# AVAILABLE DATA:

----------------

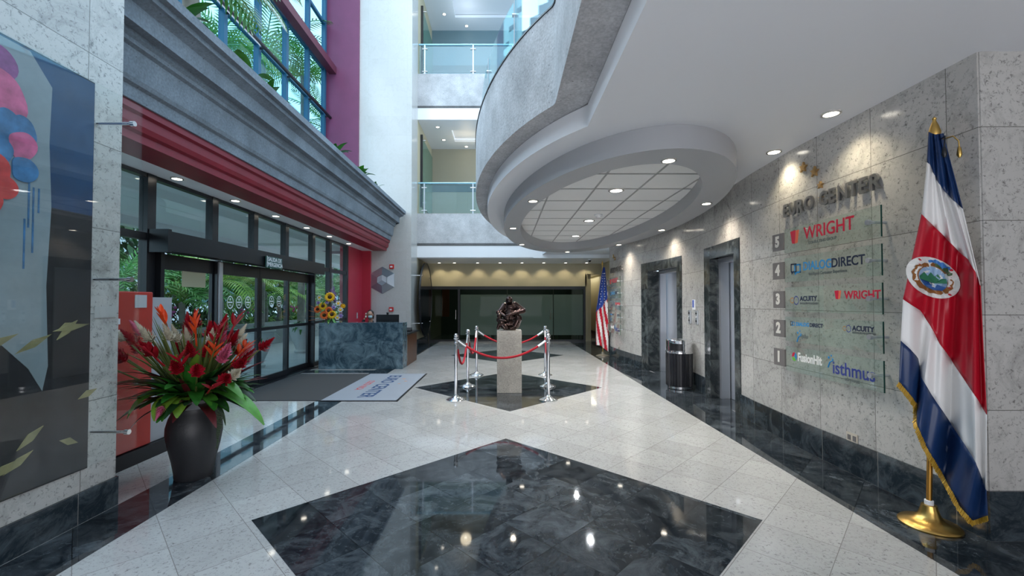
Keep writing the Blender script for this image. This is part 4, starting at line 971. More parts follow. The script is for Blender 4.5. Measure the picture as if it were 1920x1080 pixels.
# blooms placed over a dome, front side towards the hall
pl = []
fl = [(-.52, -.10, .62, 'w'), (-.42, -.05, .66, 'p'), (-.46, -.2, .5, 'r'), (-.34, -.2, .60, 'r'), (-.25, .0, .72, 'h'), (-.20, -.22, .62, 'W'), (-.13, .1, .70, 'r'), (-.06, -.20, .63, 'w'), (.0, .0, .72, 'r'),
      (.07, -.1, .66, 'h'), (.12, -.22, .50, 'r'), (.15, .1, .68, 'r'), (.22, -.1, .55, 'R'), (.27, -.2, .47, 'h'), (.31, .0, .70, 'R'), (.36, -.18, .50, 'p'), (.42, -.1, .48, 'h'), (.45, -.15, .40, 'r'), (.40, -.25, .30, 'r'), (.33, -.3, .24, 'R'), (-.56, .1, .50, 'r'),
      (-.30, -.34, .48, 'r'), (-.05, -.36, .50, 'R'), (.12, -.35, .40, 'r'), (-.42, -.3, .40, 'p'), (.5, .1, .52, 'r'), (.05, -.42, .14, 'q'), (.2, .25, .6, 'w'), (-.3, .3, .6, 'r'), (.44, -.2, .33, 'w')]
for k in range(30):
    a = rr.uniform(0, 2*pi); q = rr.uniform(.1, .5); fl.append((q*cos(a), q*sin(a)*.8-.03, .72-.62*q+rr.uniform(-.08, .03), rr.choice('rrRrRrpwr')))
for x, y, z, kd in fl:
    d = V((x*.9, y*.9-.05, z*.75)); tip = (x, y, z-.06)
    if kd in 'hR': heliconia(tip, d, 4 if kd == 'h' else 3, m_heli if kd == 'h' else m_ging)
    elif kd == 'q': ginger(tip, (0, -.4, -.6), .10, .035, m_gpink)
    else: ginger(tip, d, .15 if kd != 'W' else .2, {'r': .055, 'p': .05, 'w': .05, 'W': .055}[kd], {'r': m_ging, 'p': m_gpink, 'w': m_gw, 'W': m_gw}[kd])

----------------

# TASK PROMPT:
Quote each line of the listing exactly, but leave the pictures out.

# RESPONSE TO THIS TASK:
Keep writing the Blender script for this image. This is part 4, starting at line 971. More parts follow. The script is for Blender 4.5. Measure the picture as if it were 1920x1080 pixels.
# blooms placed over a dome, front side towards the hall
pl = []
fl = [(-.52, -.10, .62, 'w'), (-.42, -.05, .66, 'p'), (-.46, -.2, .5, 'r'), (-.34, -.2, .60, 'r'), (-.25, .0, .72, 'h'), (-.20, -.22, .62, 'W'), (-.13, .1, .70, 'r'), (-.06, -.20, .63, 'w'), (.0, .0, .72, 'r'),
      (.07, -.1, .66, 'h'), (.12, -.22, .50, 'r'), (.15, .1, .68, 'r'), (.22, -.1, .55, 'R'), (.27, -.2, .47, 'h'), (.31, .0, .70, 'R'), (.36, -.18, .50, 'p'), (.42, -.1, .48, 'h'), (.45, -.15, .40, 'r'), (.40, -.25, .30, 'r'), (.33, -.3, .24, 'R'), (-.56, .1, .50, 'r'),
      (-.30, -.34, .48, 'r'), (-.05, -.36, .50, 'R'), (.12, -.35, .40, 'r'), (-.42, -.3, .40, 'p'), (.5, .1, .52, 'r'), (.05, -.42, .14, 'q'), (.2, .25, .6, 'w'), (-.3, .3, .6, 'r'), (.44, -.2, .33, 'w')]
for k in range(30):
    a = rr.uniform(0, 2*pi); q = rr.uniform(.1, .5); fl.append((q*cos(a), q*sin(a)*.8-.03, .72-.62*q+rr.uniform(-.08, .03), rr.choice('rrRrRrpwr')))
for x, y, z, kd in fl:
    d = V((x*.9, y*.9-.05, z*.75)); tip = (x, y, z-.06)
    if kd in 'hR': heliconia(tip, d, 4 if kd == 'h' else 3, m_heli if kd == 'h' else m_ging)
    elif kd == 'q': ginger(tip, (0, -.4, -.6), .10, .035, m_gpink)
    else: ginger(tip, d, .15 if kd != 'W' else .2, {'r': .055, 'p': .05, 'w': .05, 'W': .055}[kd], {'r': m_ging, 'p': m_gpink, 'w': m_gw, 'W': m_gw}[kd])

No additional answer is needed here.